Task prompt:
Copy each line below that includes "picture".

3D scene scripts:

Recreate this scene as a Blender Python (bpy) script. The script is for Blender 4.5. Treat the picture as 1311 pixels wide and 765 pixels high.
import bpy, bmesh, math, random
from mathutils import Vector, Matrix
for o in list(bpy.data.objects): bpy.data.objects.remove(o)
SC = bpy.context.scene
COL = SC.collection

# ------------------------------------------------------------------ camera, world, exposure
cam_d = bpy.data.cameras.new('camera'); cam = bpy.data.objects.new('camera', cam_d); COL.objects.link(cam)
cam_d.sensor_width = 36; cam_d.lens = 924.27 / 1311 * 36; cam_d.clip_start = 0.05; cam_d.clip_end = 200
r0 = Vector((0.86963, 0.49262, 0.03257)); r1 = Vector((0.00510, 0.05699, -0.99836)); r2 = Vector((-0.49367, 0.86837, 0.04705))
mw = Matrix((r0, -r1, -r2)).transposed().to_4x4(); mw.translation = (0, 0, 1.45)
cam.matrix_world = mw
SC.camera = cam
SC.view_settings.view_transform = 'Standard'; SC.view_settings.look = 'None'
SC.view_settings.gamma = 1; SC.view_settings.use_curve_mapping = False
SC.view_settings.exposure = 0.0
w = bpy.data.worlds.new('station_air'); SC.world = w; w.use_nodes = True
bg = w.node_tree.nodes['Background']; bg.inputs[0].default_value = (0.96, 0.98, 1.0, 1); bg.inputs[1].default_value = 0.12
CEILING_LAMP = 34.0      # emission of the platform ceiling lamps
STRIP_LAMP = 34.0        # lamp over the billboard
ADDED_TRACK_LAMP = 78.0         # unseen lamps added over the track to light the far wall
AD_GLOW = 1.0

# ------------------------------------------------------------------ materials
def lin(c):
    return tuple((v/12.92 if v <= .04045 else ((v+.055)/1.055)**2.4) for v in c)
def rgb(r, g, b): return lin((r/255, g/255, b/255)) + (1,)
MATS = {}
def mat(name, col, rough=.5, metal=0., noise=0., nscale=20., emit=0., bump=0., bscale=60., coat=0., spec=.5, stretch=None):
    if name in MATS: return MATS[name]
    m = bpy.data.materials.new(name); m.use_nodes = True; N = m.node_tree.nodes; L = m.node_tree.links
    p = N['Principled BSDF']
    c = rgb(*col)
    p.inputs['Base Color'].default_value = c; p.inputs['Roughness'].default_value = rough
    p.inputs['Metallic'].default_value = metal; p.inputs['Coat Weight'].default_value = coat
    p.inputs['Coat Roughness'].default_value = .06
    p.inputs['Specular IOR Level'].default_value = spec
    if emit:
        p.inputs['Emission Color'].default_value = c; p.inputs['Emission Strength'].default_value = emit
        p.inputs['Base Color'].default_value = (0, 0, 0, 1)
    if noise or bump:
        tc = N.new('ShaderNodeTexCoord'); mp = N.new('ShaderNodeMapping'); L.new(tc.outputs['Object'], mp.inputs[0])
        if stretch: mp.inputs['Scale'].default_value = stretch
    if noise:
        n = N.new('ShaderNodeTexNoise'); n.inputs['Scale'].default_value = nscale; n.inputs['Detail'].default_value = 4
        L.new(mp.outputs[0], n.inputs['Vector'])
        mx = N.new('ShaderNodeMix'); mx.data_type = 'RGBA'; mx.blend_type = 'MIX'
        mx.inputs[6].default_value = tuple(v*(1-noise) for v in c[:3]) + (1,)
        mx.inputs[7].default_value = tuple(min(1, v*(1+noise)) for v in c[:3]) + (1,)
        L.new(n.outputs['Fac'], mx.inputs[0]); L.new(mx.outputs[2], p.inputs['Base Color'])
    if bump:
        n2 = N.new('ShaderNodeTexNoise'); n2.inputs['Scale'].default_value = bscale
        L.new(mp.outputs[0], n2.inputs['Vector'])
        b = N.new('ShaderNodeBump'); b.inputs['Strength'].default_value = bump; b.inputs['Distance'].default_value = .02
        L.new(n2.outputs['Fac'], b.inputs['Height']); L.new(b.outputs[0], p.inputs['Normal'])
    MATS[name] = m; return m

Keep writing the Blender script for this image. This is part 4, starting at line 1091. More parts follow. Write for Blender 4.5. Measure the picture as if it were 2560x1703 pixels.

Solution to the problem:
Recreate this scene as a Blender Python (bpy) script. The script is for Blender 4.5. Treat the picture as 1311 pixels wide and 765 pixels high.
Keep writing the Blender script for this image. This is part 4, starting at line 1091. More parts follow. Write for Blender 4.5. Measure the picture as if it were 2560x1703 pixels.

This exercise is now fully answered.